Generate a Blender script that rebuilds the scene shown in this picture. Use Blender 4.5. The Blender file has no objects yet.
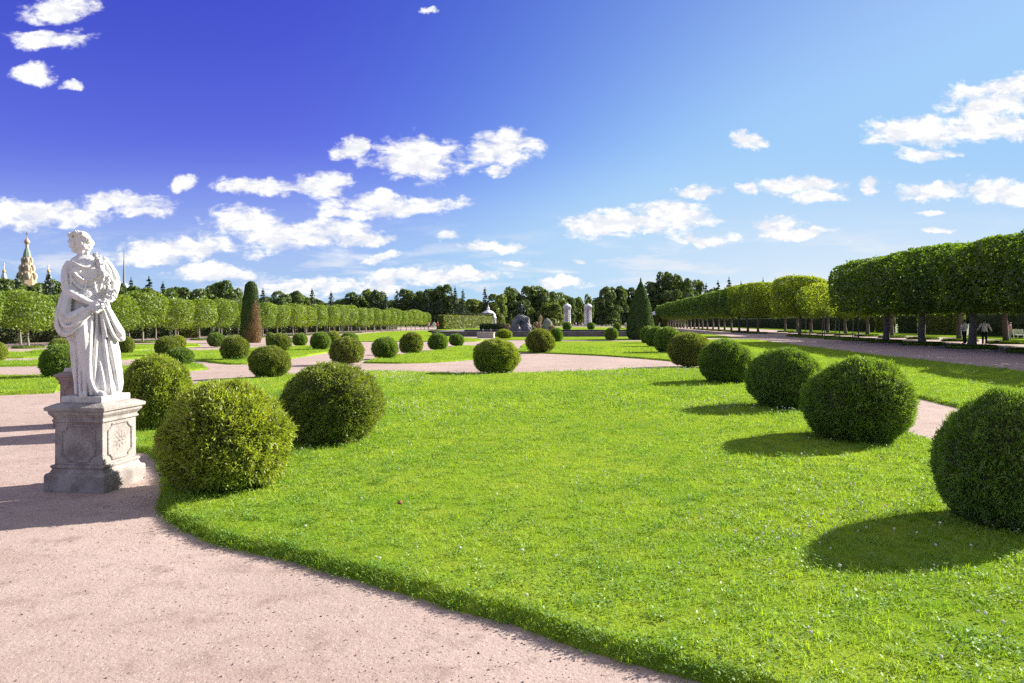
import bpy, bmesh, math, random
import numpy as np
from mathutils import Vector, Matrix
from mathutils.geometry import tessellate_polygon

R = math.radians
rng = np.random.default_rng(7)
random.seed(7)
scn = bpy.context.scene
col = scn.collection

# ------------------------------------------------------------------ camera
F, CX, HY, EYE = 700.0, 512.0, 322.0, 1.75
cam_d = bpy.data.cameras.new("camera")
cam = bpy.data.objects.new("camera", cam_d)
col.objects.link(cam)
cam.location = (0, 0, EYE)
cam.rotation_euler = (R(90), 0, 0)
cam_d.sensor_width = 36
cam_d.lens = F / 1024 * 36
cam_d.shift_y = -(341.5 - HY) / 1024
cam_d.clip_end = 6000
scn.camera = cam

AX = np.array([80.0, F]); AX /= np.linalg.norm(AX)      # the garden's long axis
AX_ROT = -math.atan2(AX[0], AX[1])
def gt(px, py, z=0.0):
    """ground point seen at a pixel of the photograph"""
    Y = F * (EYE - z) / (py - HY)
    return np.array([(px - CX) / F * Y, Y])
def ax(s, t):
    """point s metres along the garden axis, t metres to its right"""
    return np.array([s * AX[0] + t * AX[1], s * AX[1] - t * AX[0]])
LAWN_Z = 0.075

# ------------------------------------------------------------------ helpers
def tag(o, label=None, cat=None, group=None, kind=None):
    if label: o["label"] = label
    if cat: o["category"] = cat
    if group: o["group"] = group
    if kind: o["kind"] = kind
    return o
def link(name, data, mat=None, parent=None):
    o = bpy.data.objects.new(name, data)
    col.objects.link(o)
    if mat is not None and data is not None:
        for m in (mat if isinstance(mat, (list, tuple)) else [mat]):
            data.materials.append(m)
    if parent: o.parent = parent
    return o
def empty(name, loc, rz=0.0):
    o = bpy.data.objects.new(name, None)
    o.empty_display_size = .2
    o.location = loc; o.rotation_euler = (0, 0, rz)
    col.objects.link(o)
    return o
def copy_tree(o, parent=None):
    c = o.copy(); col.objects.link(c)
    if parent: c.parent = parent
    for ch in o.children: copy_tree(ch, c)
    return c
def ordinal(n):
    base = ["zeroth","first","second","third","fourth","fifth","sixth","seventh","eighth","ninth","tenth","eleventh","twelfth",
            "thirteenth","fourteenth","fifteenth","sixteenth","seventeenth","eighteenth","nineteenth","twentieth"]
    if n <= 20: return base[n]
    tens = {20:"twenty",30:"thirty",40:"forty",50:"fifty",60:"sixty",70:"seventy"}
    if n % 10 == 0: return {30:"thirtieth",40:"fortieth",50:"fiftieth",60:"sixtieth"}[n]
    return tens[n//10*10] + " " + base[n % 10]

class MB:
    """collects vertices and polygons for one mesh"""
    def __init__(s): s.V = []; s.F = []; s.M = []; s.n = 0
    def add(s, V, Fs, m=0):
        V = np.asarray(V, float).reshape(-1, 3)
        s.V.append(V)
        for f in Fs: s.F.append([i + s.n for i in f]); s.M.append(m)
        s.n += len(V)
    def box(s, c, d, m=0, rot=0.0, taper=1.0):
        x, y, z = d[0]/2, d[1]/2, d[2]/2
        V = []
        for zz, k in ((-z, 1.0), (z, taper)):
            for xx, yy in ((-x,-y),(x,-y),(x,y),(-x,y)):
                X, Y = xx*k, yy*k
                V.append((c[0]+X*math.cos(rot)-Y*math.sin(rot), c[1]+X*math.sin(rot)+Y*math.cos(rot), c[2]+zz))
        s.add(V, [(3,2,1,0),(4,5,6,7),(0,1,5,4),(1,2,6,5),(2,3,7,6),(3,0,4,7)], m)
    def sphere(s, c, r, nu=10, nv=7, m=0, M=None):
        r = np.broadcast_to(np.asarray(r, float), (3,))
        V = [(0,0,1)]
        for i in range(1, nv):
            a = math.pi*i/nv
            for j in range(nu):
                b = 2*math.pi*j/nu
                V.append((math.sin(a)*math.cos(b), math.sin(a)*math.sin(b), math.cos(a)))
        V.append((0,0,-1))
        V = np.array(V)*r
        if M is not None: V = V @ np.array(M).T
        V = V + np.asarray(c)
        Fs = []
        for j in range(nu):
            Fs.append((0, 1+j, 1+(j+1) % nu))
            Fs.append((len(V)-1, 1+(nv-2)*nu+(j+1) % nu, 1+(nv-2)*nu+j))
        for i in range(nv-2):
            for j in range(nu):
                a = 1+i*nu+j; b = 1+i*nu+(j+1) % nu
                Fs.append((a, a+nu, b+nu, b))
        s.add(V, Fs, m)
    def tube(s, pts, rad, n=8, m=0, cap=True):
        pts = np.asarray(pts, float); k = len(pts)
        rad = np.broadcast_to(np.asarray(rad, float), (k,))
        T = np.gradient(pts, axis=0); T /= np.linalg.norm(T, axis=1)[:, None] + 1e-9
        up = np.array([0., 0, 1]) if abs(T[0][2]) < .9 else np.array([1., 0, 0])
        V = []
        a = np.cross(T[0], up); a /= np.linalg.norm(a)
        for i in range(k):
            a = a - T[i]*a.dot(T[i]); a /= np.linalg.norm(a) + 1e-9
            b = np.cross(T[i], a)
            for j in range(n):
                w = 2*math.pi*j/n
                V.append(pts[i] + rad[i]*(math.cos(w)*a + math.sin(w)*b))
        Fs = []
        for i in range(k-1):
            for j in range(n):
                Fs.append((i*n+j, i*n+(j+1) % n, (i+1)*n+(j+1) % n, (i+1)*n+j))
        if cap:
            Fs.append(tuple(range(n-1, -1, -1))); Fs.append(tuple((k-1)*n+j for j in range(n)))
        s.add(V, Fs, m)
    def lathe(s, prof, n=24, c=(0,0,0), m=0, sq=False, rot=0.0):
        """revolve (r,z) pairs; sq makes a square plan of half side r"""
        V = []; N = 4 if sq else n
        for r, z in prof:
            for j in range(N):
                w = 2*math.pi*j/N + (math.pi/4 if sq else 0) + rot
                rr = r*(math.sqrt(2) if sq else 1)
                V.append((c[0]+rr*math.cos(w), c[1]+rr*math.sin(w), c[2]+z))
        Fs = []
        for i in range(len(prof)-1):
            for j in range(N):
                Fs.append((i*N+j, i*N+(j+1) % N, (i+1)*N+(j+1) % N, (i+1)*N+j))
        Fs.append(tuple(range(N-1, -1, -1))); Fs.append(tuple((len(prof)-1)*N+j for j in range(N)))
        s.add(V, Fs, m)
    def mesh(s, name, smooth=False):
        me = bpy.data.meshes.new(name)
        me.from_pydata(np.concatenate(s.V).tolist(), [], s.F)
        me.polygons.foreach_set("material_index", s.M)
        if smooth: me.polygons.foreach_set("use_smooth", [True]*len(me.polygons))
        me.update()
        return me
    def obj(s, name, mat, parent=None, smooth=False):
        return link(name, s.mesh(name, smooth), mat, parent)

def quads_mesh(name, Q, mi=None, extra=None):
    """Q: (n,4,3) loose quads, plus optional extra MB geometry on material 1"""
    n = len(Q)
    V = Q.reshape(-1, 3); nv = len(V)
    loops = np.arange(nv, dtype=np.int32)
    starts = np.arange(n, dtype=np.int32)*4
    tot = np.full(n, 4, np.int32)
    M = np.zeros(n, np.int32) if mi is None else mi
    if extra is not None and extra.n:
        EV = np.concatenate(extra.V)
        el = np.concatenate([np.array(f) for f in extra.F]).astype(np.int32)+nv
        et = np.array([len(f) for f in extra.F], np.int32)
        es = np.concatenate([[0], np.cumsum(et)[:-1]]).astype(np.int32)+nv
        V = np.concatenate([V, EV]); loops = np.concatenate([loops, el])
        starts = np.concatenate([starts, es]); tot = np.concatenate([tot, et]); M = np.concatenate([M, np.array(extra.M, np.int32)])
    me = bpy.data.meshes.new(name)
    me.vertices.add(len(V)); me.vertices.foreach_set("co", V.astype(np.float32).ravel())
    me.loops.add(len(loops)); me.loops.foreach_set("vertex_index", loops)
    me.polygons.add(len(starts)); me.polygons.foreach_set("loop_start", starts)
    me.polygons.foreach_set("material_index", M)
    me.update(calc_edges=True)
    me.validate()
    return me

def unit(v): return v/(np.linalg.norm(v, axis=-1, keepdims=True)+1e-9)
def leaf_quads(P, N, ln, wd, wild=.8, along=0.0, r=rng):
    """rhombic leaves: centre P, loosely facing N; ln, wd arrays or numbers"""
    n = len(P)
    nn = unit(N*1.0 + r.normal(size=(n, 3))*wild)
    t = unit(np.cross(nn, r.normal(size=(n, 3))))
    if along: t = unit(t + N*along); 
    b = unit(np.cross(nn, t))
    L = (ln*r.uniform(.7, 1.3, n))[:, None]/2; W = (wd*r.uniform(.7, 1.3, n))[:, None]/2
    bend = nn*L*.25
    return np.stack([P-t*L, P+b*W+bend, P+t*L, P-b*W+bend], 1)
class Lump:
    """smooth random 3-D field from summed sines"""
    def __init__(s, k, n=8, r=rng):
        s.k = unit(r.normal(size=(n, 3)))*k*r.uniform(.5, 1.5, (n, 1)); s.p = r.uniform(0, 6.28, n)
    def __call__(s, P): return np.sin(P @ s.k.T + s.p).mean(-1)*1.6
def sph(n, r=rng): return unit(r.normal(size=(n, 3)))

# ------------------------------------------------------------------ materials
class NT:
    def __init__(s, tree): s.t = tree
    def n(s, typ, **kw):
        nd = s.t.nodes.new(typ)
        for k, v in kw.items():
            if k.startswith("i_"):
                nd.inputs[k[2:].replace("_", " ")].default_value = v
            else: setattr(nd, k, v)
        return nd
    def l(s, a, b): s.t.links.new(a, b)
    def math(s, op, a, b=None, c=None, clamp=False):
        nd = s.t.nodes.new("ShaderNodeMath"); nd.operation = op; nd.use_clamp = clamp
        for i, v in enumerate((a, b, c)):
            if v is None: continue
            if isinstance(v, (int, float)): nd.inputs[i].default_value = v
            else: s.l(v, nd.inputs[i])
        return nd.outputs[0]
    def vm(s, op, a, b=None, c=None):
        nd = s.t.nodes.new("ShaderNodeVectorMath"); nd.operation = op
        for i, v in enumerate((a, b, c)):
            if v is None: continue
            if isinstance(v, (tuple, list)): nd.inputs[i].default_value = v
            else: s.l(v, nd.inputs[i])
        return nd
    def mix(s, f, a, b, blend="MIX"):
        nd = s.t.nodes.new("ShaderNodeMix"); nd.data_type = "RGBA"; nd.blend_type = blend
        for idx, v in ((0, f), (6, a), (7, b)):
            if isinstance(v, (int, float)): nd.inputs[idx].default_value = v
            elif isinstance(v, (tuple, list)): nd.inputs[idx].default_value = (*v[:3], 1)
            else: s.l(v, nd.inputs[idx])
        return nd.outputs[2]
    def noise(s, vec, scale, detail=3, rough=.55, dist=0.0):
        nd = s.n("ShaderNodeTexNoise"); nd.inputs["Scale"].default_value = scale
        nd.inputs["Detail"].default_value = detail; nd.inputs["Roughness"].default_value = rough
        nd.inputs["Distortion"].default_value = dist
        if vec is not None: s.l(vec, nd.inputs["Vector"])
        return nd.outputs["Fac"], nd.outputs["Color"]
    def ramp(s, f, stops):
        nd = s.n("ShaderNodeValToRGB"); cr = nd.color_ramp
        while len(cr.elements) < len(stops): cr.elements.new(.5)
        for e, (p, c) in zip(cr.elements, stops):
            e.position = p; e.color = (*c, 1) if not isinstance(c, (int, float)) else (c, c, c, 1)
        s.l(f, nd.inputs[0])
        return nd.outputs[0]
    def smooth(s, v, a, b):
        nd = s.n("ShaderNodeMapRange"); nd.interpolation_type = "SMOOTHSTEP"
        nd.inputs["From Min"].default_value = a; nd.inputs["From Max"].default_value = b
        s.l(v, nd.inputs["Value"]); return nd.outputs[0]
def new_mat(name):
    m = bpy.data.materials.new(name); m.use_nodes = True
    m.node_tree.nodes.clear(); k = NT(m.node_tree)
    out = k.n("ShaderNodeOutputMaterial")
    return m, k, out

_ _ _

## [Given instruction]
Return, unchanged, the lines from the first line of the material through the line that holds "scn.camera = cam", inclusive, omitting pictures.

## [Solution to this task]
Generate a Blender script that rebuilds the scene shown in this picture. Use Blender 4.5. The Blender file has no objects yet.
import bpy, bmesh, math, random
import numpy as np
from mathutils import Vector, Matrix
from mathutils.geometry import tessellate_polygon

R = math.radians
rng = np.random.default_rng(7)
random.seed(7)
scn = bpy.context.scene
col = scn.collection

# ------------------------------------------------------------------ camera
F, CX, HY, EYE = 700.0, 512.0, 322.0, 1.75
cam_d = bpy.data.cameras.new("camera")
cam = bpy.data.objects.new("camera", cam_d)
col.objects.link(cam)
cam.location = (0, 0, EYE)
cam.rotation_euler = (R(90), 0, 0)
cam_d.sensor_width = 36
cam_d.lens = F / 1024 * 36
cam_d.shift_y = -(341.5 - HY) / 1024
cam_d.clip_end = 6000
scn.camera = cam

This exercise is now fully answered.